Friday, January 22, 2010

Hope Valley


I know precisely where I want to spend eternity, not in a crypt in some cold, dank mausoleum or in a fancy urn on the mantle or even six-feet underground.  I want my ashes spread under a grove of aspens on a gentle slope overlooking Hope Valley, located on the Carson Pass (Highway 88) about thirty minutes from Lake Tahoe.  Note: The second picture shows the aspen grove.
    I have always considered a mountain meadow to be one of the most beautiful sights in the entire natural world.  Hope Valley is not technically a meadow, it’s more accurate to refer to it as a subalpine valley, but nevertheless I prefer to call it a meadow, so there.  It may be not as majestic as that famous valley east of Fresno, but Hope has all the natural ingredients I love; the glorious aspens, a rich grassy bottom, a meandering stream, and snow capped mountains all around.  What could be better?
    A bit of history...In 1844 none other than those two famous adventurers, John C. Fremont and Kit Carson made the first winter crossing of the Sierra Nevada mountain range.  It appears they must have slogged their way through Hope Valley attempting to find a pass across the Sierra, which wound up being just a little south of the route Highway 88 takes today.  On top of that, the intrepid Norwegian skier, Snowshoe Thompson, traversed Hope Valley in 1856 as he delivered mail to the other side of the Sierra.
    In the spring and early summer Hope Valley is all green and lush and the mountains still have snow on them.  Long about October, the aspens do their thing.  They’re ablaze in yellow, orange and even red, while the meadow turns a tawny color.  In the winter all is covered in a blanket of snow.
    I was there this past October and as you can see in the first picture there is still a thin layer of snow on what must be north-facing slopes.  I ambled out into the meadow, visited the stream, saw a beaver’s dam and soon a sublime peacefulness enveloped me.  I walked over to the aspens and sat amongst them on one of the many boulders.  Up above the ridge a half moon set.  It all felt so marvelously comfortable, so perfect.  And you know what, for me it just doesn’t get much better than that.

Sunday, January 10, 2010

Jerome, Arizona




Jerome, Arizona located southwest of Sedona was once a rich mining town where miners carved, dynamited and carted away millions of tons of earth from the surrounding mountains. Mainly it was copper that they were after. The first miners attracted to the area came there during prehistoric times and they were after colored stones. Later on the Spanish searched for gold, but only found copper and they moved on. It wasn’t until 1876 that the first mining claims were filed. Then Jerome quickly went from a tent city to a prosperous company town. It was built on the side a mountain they called Cleopatra. Jerome became a wild, wide-open town, notorious for its prostitution, gambling and vice. It was Jerome’s mixture of ethnic groups, American, Mexican, Croatian, Irish, Spanish, Italian and Chinese, that added a rich flavor to the excitement of its early days. The New York Sun called it “the wickedest town in the West.”
    Jerome was the talk of the Arizona Territory. It made millionaires out of promoters and investors. At first burro pack trains and freight wagons pulled by mules and horses carried supplies in and the copper out. Later, steam engines and trucks replaced them. Fires swept through the boomtown, destroying large sections, but always Jerome was rebuilt. Sometime in the early 1950s, all the mines closed after producing well over a billion dollars in copper, gold, silver, and zinc. The town went from a peek population of 15,000 to a mere 50 people.

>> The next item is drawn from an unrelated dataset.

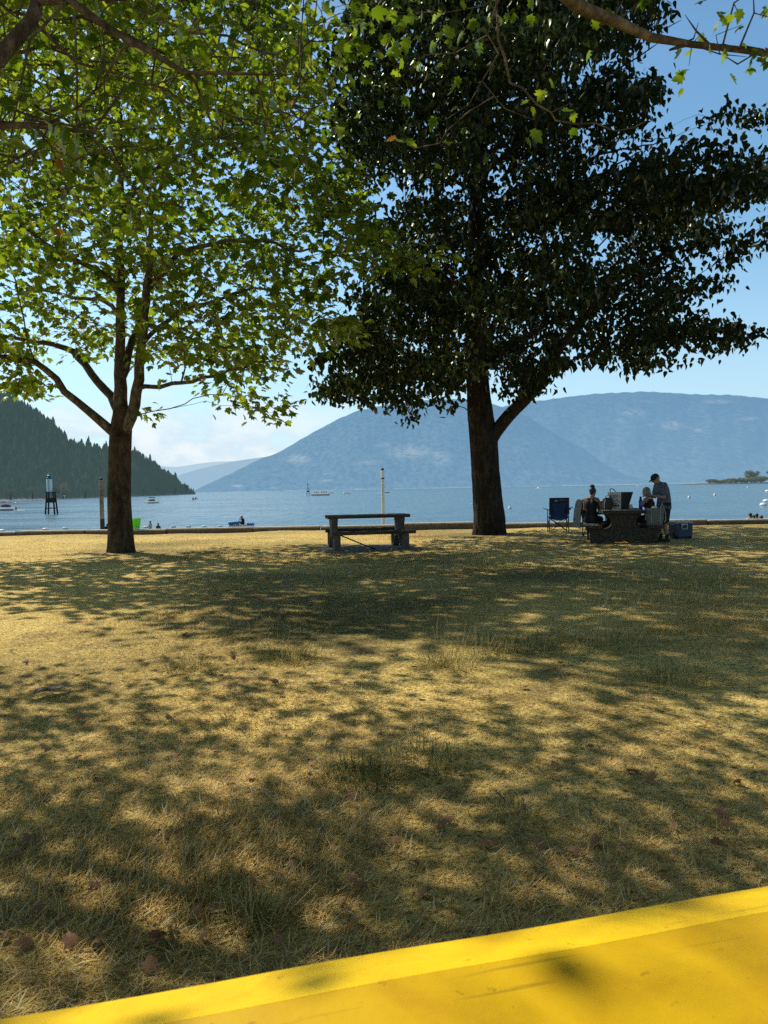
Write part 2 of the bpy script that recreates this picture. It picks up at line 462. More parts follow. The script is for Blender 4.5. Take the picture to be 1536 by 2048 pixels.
# ------------------------------------------------------------------ hazy mountains
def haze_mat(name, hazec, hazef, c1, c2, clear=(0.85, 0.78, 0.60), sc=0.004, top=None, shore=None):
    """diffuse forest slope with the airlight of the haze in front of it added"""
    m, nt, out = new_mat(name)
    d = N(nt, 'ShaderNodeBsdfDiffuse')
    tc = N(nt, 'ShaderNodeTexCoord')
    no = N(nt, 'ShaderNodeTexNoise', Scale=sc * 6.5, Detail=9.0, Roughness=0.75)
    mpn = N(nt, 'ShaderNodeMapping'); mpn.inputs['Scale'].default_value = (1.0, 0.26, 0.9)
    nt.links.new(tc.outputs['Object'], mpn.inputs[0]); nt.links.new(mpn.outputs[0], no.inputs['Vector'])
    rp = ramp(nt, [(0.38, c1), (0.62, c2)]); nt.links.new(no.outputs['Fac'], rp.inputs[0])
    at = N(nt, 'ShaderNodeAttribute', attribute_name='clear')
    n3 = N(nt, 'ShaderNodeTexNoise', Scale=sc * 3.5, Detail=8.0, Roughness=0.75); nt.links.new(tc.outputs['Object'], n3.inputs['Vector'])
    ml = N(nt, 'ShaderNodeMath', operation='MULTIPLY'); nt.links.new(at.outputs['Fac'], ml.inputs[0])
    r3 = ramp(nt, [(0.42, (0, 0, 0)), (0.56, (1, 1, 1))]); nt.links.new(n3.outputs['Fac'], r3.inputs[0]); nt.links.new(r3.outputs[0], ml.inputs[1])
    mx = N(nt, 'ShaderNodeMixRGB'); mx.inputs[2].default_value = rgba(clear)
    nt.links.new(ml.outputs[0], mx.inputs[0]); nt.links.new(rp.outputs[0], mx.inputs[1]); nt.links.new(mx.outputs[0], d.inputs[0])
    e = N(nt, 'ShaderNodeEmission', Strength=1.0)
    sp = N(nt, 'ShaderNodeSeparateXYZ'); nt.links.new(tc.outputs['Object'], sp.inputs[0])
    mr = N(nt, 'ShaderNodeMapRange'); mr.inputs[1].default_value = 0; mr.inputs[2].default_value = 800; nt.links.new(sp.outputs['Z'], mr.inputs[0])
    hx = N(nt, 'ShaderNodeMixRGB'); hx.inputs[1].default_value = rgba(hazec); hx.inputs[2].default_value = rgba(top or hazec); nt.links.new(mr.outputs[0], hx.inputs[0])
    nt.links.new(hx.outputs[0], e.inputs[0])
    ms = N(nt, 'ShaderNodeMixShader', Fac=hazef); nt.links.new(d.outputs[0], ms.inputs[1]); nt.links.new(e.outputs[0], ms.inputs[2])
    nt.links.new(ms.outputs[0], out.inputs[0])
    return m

def slope(name, prof, Y0, Y1, mat, nu=260, nv=36, rough=0.02, seed=1, clears=(), backdrop=1.12, treeline=0.0, power=1.0, shorew=0.0):
    """a mountain side: foot at the water at distance Y0, ridge (surveyed as px,py) at distance Y1"""
    prof = np.array(prof, float)
    px = np.linspace(prof[0, 0], prof[-1, 0], nu)
    # rounded ridge line
    pyv = np.interp(px, prof[:, 0], prof[:, 1])
    k = np.hanning(9); k /= k.sum(); pyv = np.convolve(np.pad(pyv, 4, mode='edge'), k, 'valid')
    pyv = pyv + treeline * wnoise(px, px * 0, seed + 40, 4, 0.25)
    v = np.linspace(0, 1, nv)
    T = np.concatenate([v, [1, 1]]); K = np.concatenate([np.zeros(nv), [1, 2]])
    Yj = np.where(K > 0, Y1 * (1 + K * 0.06), Y0 + (Y1 - Y0) * T)[:, None] * np.ones(nu)[None, :]
    top = np.array([P(a_, b_, Y1)[2] for a_, b_ in zip(px, pyv)])
    base = WATERZ - 1.0
    H = np.maximum(top - base, 0.5)[None, :]
    Tc = T[:, None]; PX = px[None, :] * np.ones_like(Yj)
    z = base + H * np.where(K[:, None] > 0, 1.0 - 0.16 * K[:, None], Tc ** power)
    z = z + H * rough * 4 * Tc * (1 - Tc) * wnoise(PX * 0.03 + Tc * 2, Tc * 6 - PX * 0.012, seed, 4, 1.0)
    x = (PX - 768) / FPX * Yj
    PY = HOR(PX) - (z - CAMZ) / Yj * FPX
    C = np.zeros_like(z)
    for (ex, ey, rx, ry, st) in clears:
        C = np.maximum(C, st * np.exp(-(((PX - ex) / rx) ** 2 + ((PY - ey) / ry) ** 2) ** 2))
    if shorew: C = np.where((z < WATERZ + shorew) & (K[:, None] == 0), 1.3, C)
    V = np.stack([x, Yj, z], -1).reshape(-1, 3); C = C.ravel()
    id_ = np.arange(nu * (nv + 2)).reshape(nv + 2, nu)
    F = np.stack([id_[:-1, :-1], id_[:-1, 1:], id_[1:, 1:], id_[1:, :-1]], -1).reshape(-1, 4)
    me = fastmesh(name, V, F, smooth=True, attrs={'clear': ('FLOAT', 'POINT', np.clip(C, 0, 1))})
    return struct(link(name, me, mat))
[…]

    As we drove around, I noticed that many of the buildings cling desperately to Cleopatra Hill and a few of them have actually slid off their foundations. You would too if you were sitting on the 30-degree slope. Gravity and aging is a constant companion in this “village on the move,” (pun intended).
    In 1967 Jerome was designated a Historic District, and a National Historic Landmark in 1976. Today the funky little village is alive, attracting a steady flow of tourists. It’s a place where one can buy works of art and pottery in the more than thirty galleries and working studios and where two travelers from Capitola had a nice lunch, while clinging to a 30-degree slope.